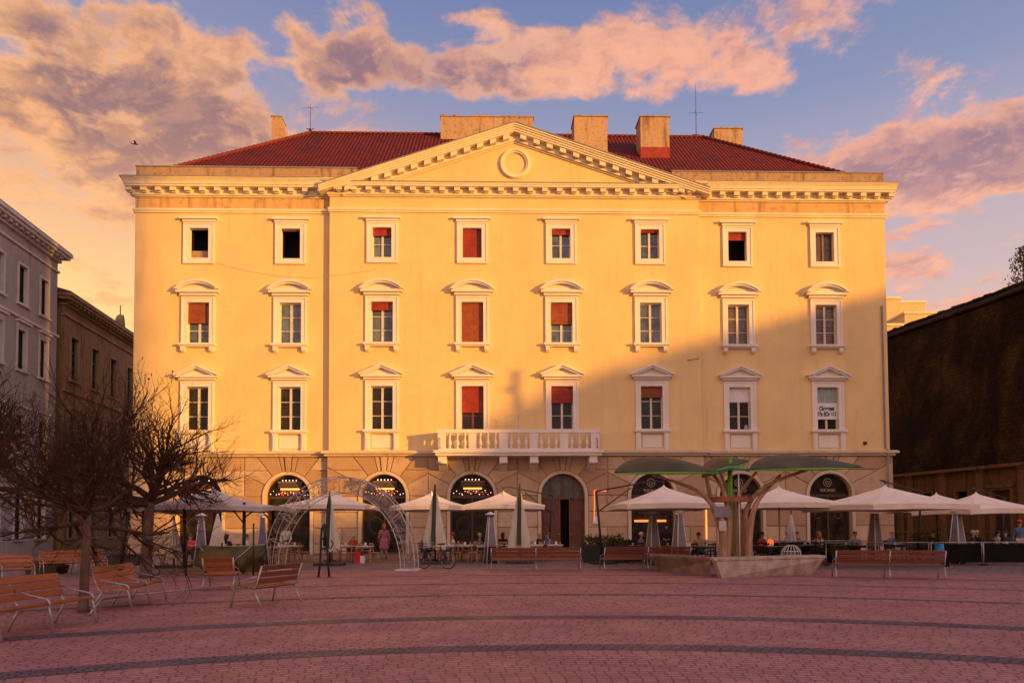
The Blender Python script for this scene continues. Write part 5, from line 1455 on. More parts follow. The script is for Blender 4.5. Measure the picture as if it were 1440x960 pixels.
q = MB(); q.tube([(-.06, -.06, .3), (.05, -.09, .18)], .01, 5); q.tube([(-.06, .06, .3), (-.17, .09, .42)], .01, 5); q.box(.0, .1, -.15, -.08, .165, .185); q.box(-.22, -.12, .08, .15, .415, .435); q.build('pedals', 'rubber', bk)

# ---- green tarpaulin on posts with dark hull
M['tarp'] = pm('green_tarpaulin', (.055, .055, .022), .45, .4, 1.3, col2=(.12, .085, .02), bump=.9, bscale=2.2)
M['ochre'] = pm('ochre_tarpaulin', (.24, .14, .035), .6, .45, 3.5, col2=(.09, .07, .02), bump=.6)
p0, p1 = G(268, 811), G(384, 806)
tp = thing('tarpaulin_shelter', 'dark green and ochre tarpaulin sagging between thin posts', 'tarpaulin', ((p0.x + p1.x) / 2, (p0.y + p1.y) / 2, 0), 0)
Lh = (p1.x - p0.x) / 2 * 1.02
q = MB(); NX, NZ = 26, 12; vs = []; rnd = random.Random(9)
for i in range(NX + 1):
    f = i / NX; x = -Lh + 2 * Lh * f
    for j in range(NZ + 1):
        gz = j / NZ; bot = .10 + .35 * (f > .85) * (f - .85) / .15 + .25 * max(0, .12 - f) / .12; topz = 1.02 - .05 * math.sin(PI * f)
        z = bot + (topz - bot) * gz
        y = -.22 * math.sin(PI * gz) * (1 - .3 * f) + .09 * math.sin(f * 16 + gz * 5) * (1 - gz) + .06 * math.sin(f * 31 - gz * 9) * (1 - gz) + .35 * (1 - gz) * .3
        vs.append((x, y, z))
q.add(vs, [(i * (NZ + 1) + j, (i + 1) * (NZ + 1) + j, (i + 1) * (NZ + 1) + j + 1, i * (NZ + 1) + j + 1) for i in range(NX) for j in range(NZ)], smooth=True)
q.build('tarpaulin', 'tarp', tp, recalc=False)
q = MB(); q.lathe([(.15, 0), (.42, .06), (.58, .3), (.66, .62), (.6, .8), (.3, .92)], (-Lh + .55, .1, 0), 18); q.build('hull', 'ochre', tp)
q = MB(); q.lathe([(.16, -.002), (.43, .055), (.60, .3), (.63, .36)], (-Lh + .55, .1, 0), 18); q.build('hull_base', 'iron', tp)
for x, y, h_ in ((-Lh - .45, -.1, 1.25), (-Lh * .28, -.2, 1.1), (Lh * .72, -.3, 1.75), (Lh + .02, -.05, 1.05), (0.1, .1, 1.05)):
    q = MB(); q.tube([(x, y, 0), (x, y, h_)], .028, 6); q.build('post', 'iron', tp)
q = MB(); q.tube([(-Lh - .45, -.1, 1.02), (-Lh, 0, 1.0), (0, .06, .98), (Lh, 0, 1.03)], .012, 4)
q.tube([(-Lh * .95, -.2, .95), (-Lh * .5, -.34, .45)], .014, 4); q.tube([(-.1, -.3, .3), (Lh * .6, -.2, .96)], .012, 4); q.build('ropes', 'tubewhite', tp)
# leaning dark pole left under the pavilion
p = G(232, 795); q = MB(); q.tube([(p.x, 27.2, 0), (p.x + .12, 27.2, 1.2), (p.x + .32, 27.2, 2.25)], [.09, .07, .05], 7)
tag(q.build('leaning_pole', 'iron'), 'dark leaning pole at the left front of the pavilion', 'pole')

# ---- wooden leaf structure and concrete benches
def slatleaf(name):
    m, t, b = newmat(name)
    o = t.n('ShaderNodeTexCoord').outputs['Object']
    wv = t.n('ShaderNodeTexWave', wave_type='BANDS', bands_direction='DIAGONAL'); wv.inputs['Scale'].default_value = 2.6; wv.inputs['Distortion'].default_value = .4; t.l(o, wv.inputs['Vector'])
    c = t.mix(t.smooth(t.noise(o, 1.2, 5, .6), .35, .65), (.050, .040, .012), (.105, .080, .022))
    t.l(t.mix(t.smooth(wv.outputs['Fac'], .35, .65, .0, .7), c, (.035, .026, .008)), b.inputs['Base Color']); setc(b, 'Roughness', .6)
    return m
M['lamwood'] = pm('laminated_wood', (.36, .20, .13), .6, .3, 4, bump=.2, stretch=(4, 4, .5)); M['lime'] = pm('lime_green_paint', (.14, .34, .03), .45, .15, 3)
M['teal'] = pm('teal_paint', (.05, .28, .15), .45, .15, 3); M['leafpanel'] = slatleaf('leaf_panel')
M['ringwood'] = pm('red_brown_wood', (.26, .085, .04), .6, .25, 4)
c = AY(1028, 742, 23.3)
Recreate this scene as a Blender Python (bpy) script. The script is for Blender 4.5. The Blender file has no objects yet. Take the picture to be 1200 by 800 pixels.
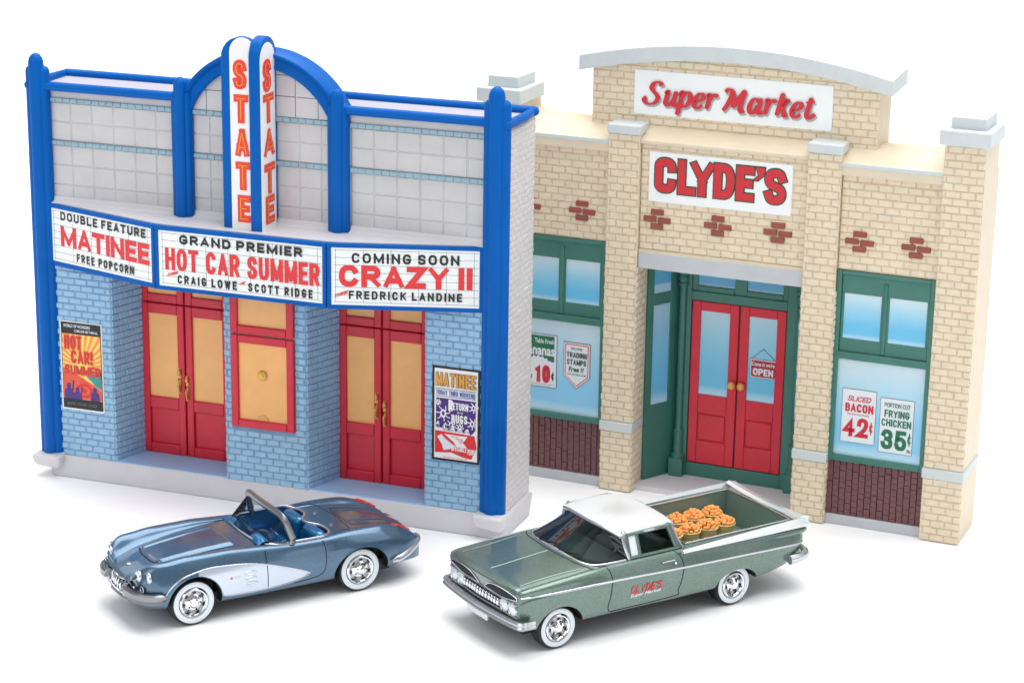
import bpy, bmesh, math, random
import numpy as np
from mathutils import Vector, Matrix
from mathutils.bvhtree import BVHTree
random.seed(7)
SC = bpy.context.scene
COL = SC.collection
SC.unit_settings.system = 'METRIC'
SC.unit_settings.scale_length = 0.01          # one unit is one centimetre: these are toys
R = math.radians

# ------------------------------------------------------------------ camera
cam = bpy.data.cameras.new('camera')
cam.sensor_fit = 'HORIZONTAL'; cam.sensor_width = 36.0
cam.lens = 2732.6 / 1200 * 36.0
cam.clip_start = 1.0; cam.clip_end = 3000
co = bpy.data.objects.new('camera', cam); COL.objects.link(co)
co.matrix_world = (Matrix.Translation((0, 0, 20.255)) @ Matrix.Rotation(math.pi / 2 - 0.2847, 4, 'X')
                   @ Matrix.Rotation(0.0158, 4, 'Z'))
cam.dof.use_dof = True; cam.dof.focus_distance = 50.5; pass
cam.dof.aperture_fstop = 0.9
SC.camera = co
# ------------------------------------------------------------------ light
w = bpy.data.worlds.new('World'); SC.world = w; w.use_nodes = True
bg = w.node_tree.nodes['Background']
bg.inputs[0].default_value = (0.97, 0.985, 1.0, 1); bg.inputs[1].default_value = 0.36
def softbox(name, loc, target, sx, sy, power, col=(1, 1, 1)):
    l = bpy.data.lights.new(name, 'AREA'); l.shape = 'RECTANGLE'; l.size = sx; l.size_y = sy
    l.energy = power; l.color = col
    o = bpy.data.objects.new(name, l); COL.objects.link(o); o.location = loc
    o.rotation_euler = (Vector(target) - Vector(loc)).to_track_quat('-Z', 'Y').to_euler()
    return o
softbox('overhead_softbox', (10, 62, 92), (0, 54, 0), 120, 80, 135000)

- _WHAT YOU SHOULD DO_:
Give the lines again word for word, from the start of the records to the line holding "q = MB(); q.tube([(-.06, -.06, .3), (.05, -.09, .18)], .01, 5);", both included, and leave out any picture.

- _FINAL ANSWER_:
The Blender Python script for this scene continues. Write part 5, from line 1455 on. More parts follow. The script is for Blender 4.5. Measure the picture as if it were 1440x960 pixels.
q = MB(); q.tube([(-.06, -.06, .3), (.05, -.09, .18)], .01, 5); q.tube([(-.06, .06, .3), (-.17, .09, .42)], .01, 5); q.box(.0, .1, -.15, -.08, .165, .185); q.box(-.22, -.12, .08, .15, .415, .435); q.build('pedals', 'rubber', bk)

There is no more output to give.